Peki bu böcekler nereden geliyormuş? Bu böceklerin adı “dışkı böcekleri”. Meğer bunlar çölde deve kervanlarını takip edermiş; akşam mola verildiğinde de develerin etrafında onların çıkarttığı dışkıları yiyerek beslenirlermiş. Sabah güneşin doğuşunu seyretmek için, karanlıkta kalkıp, kum tepelerine tırmandık. Buradan güneşin doğuşunu seyretmek muazzam bir haz, geldiğinizde mutlaka tecrübe edin.

Varanasi 'Ganj Nehri'

Varanasi Hindistan’ın en eski yerleşim yeri; her köşesinde bir tapınak var, Hindular için kutsal bir şehir. Hindistan’a geldiğimizden beri farklı yerlerde karşılaştığımız turistlerden bazılarını buradaki Ganj Nehri’nde Hindu geleneklerine göre vaftiz olurken görmek ilginçti. Meğer yabancılar da buraya hac ediyormuş. Hindular bu nehrin sularında ruhlarını günahlarından arındırıyor. Rehberimizin söylediğine göre kremasyon yapmaya gücü yetmeyen insanlar ölülerinin bedenlerini bu nehre bırakıyormuş. Biz de kayıkla nehre açıldığımızda suyun üstünde yüzen bu cansız bedenlerden gördük.

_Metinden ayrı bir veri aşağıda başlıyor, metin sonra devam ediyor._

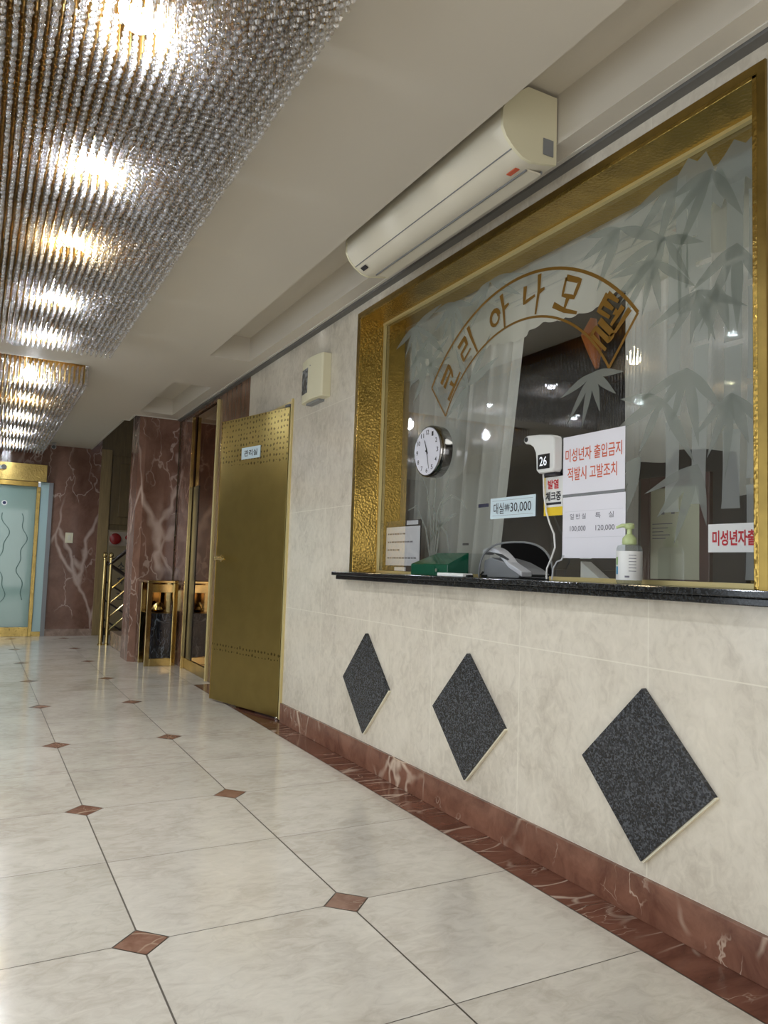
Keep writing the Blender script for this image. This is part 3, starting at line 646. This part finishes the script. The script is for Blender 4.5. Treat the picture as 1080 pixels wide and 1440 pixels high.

Otelimizi manzarası için Ganj Nehri’nin kıyısından seçtik. Yalnız uyarmalıyım, burada çok maymun var ve bunlar tam anlamı ile belalı bir çete gibi dolaşıyor. Sokaklarda özellikle turistlerin çantalarını ve telefonlarını çalıyorlar. Otelimizin camı açıkken bir tanesi içeri girmiş, çantamı açmaya çalışıyordu; o kadar agresifti ki onu dışarı kovalamak hiç kolay olmadı. Maymun Tapınağı olarak ta bilinen “Durga Mandir” tapınağını mutlaka ziyaret edin, bu bahsettiğim maymunlardan orada bolca göreceksiniz.

Delhi

Delhi’ye dönüşümüzde safran gibi baharatları alabileceğimiz bir dükkana gittik. Bize alışveriş öncesi sütlü çay ikram eden dükkan sahipleri ile sohbet etmeye başlamıştık ki birden beni tedirgin eden bir bakış hissettim. Başımı o yöne çevirmemle birlikte koca bir lağım faresinin gözlerini üzerime dikip, bana baktığını gördüm. Baharat çuvallarının üzerine oturmuş bu fare o kadar büyüktü ki, oturduğum yerden kuyruğundaki halkaları, burnunun iki yanındaki bıyıkları sayabiliyordum. İlk şoku atlattıktan sonra asıl şoku yaşadım. Dükkan sahipleri bana gülerek, o bizim arkadaşımız korkma dediler. Hindistan’da ‘karma’ inancı var; insanların öldükten sonra bu dünyaya hayvan bedeninde de gelebileceğine inanıyorlar. Yani o fare oradakilerden birinin ölen bir yakını olabilirmiş.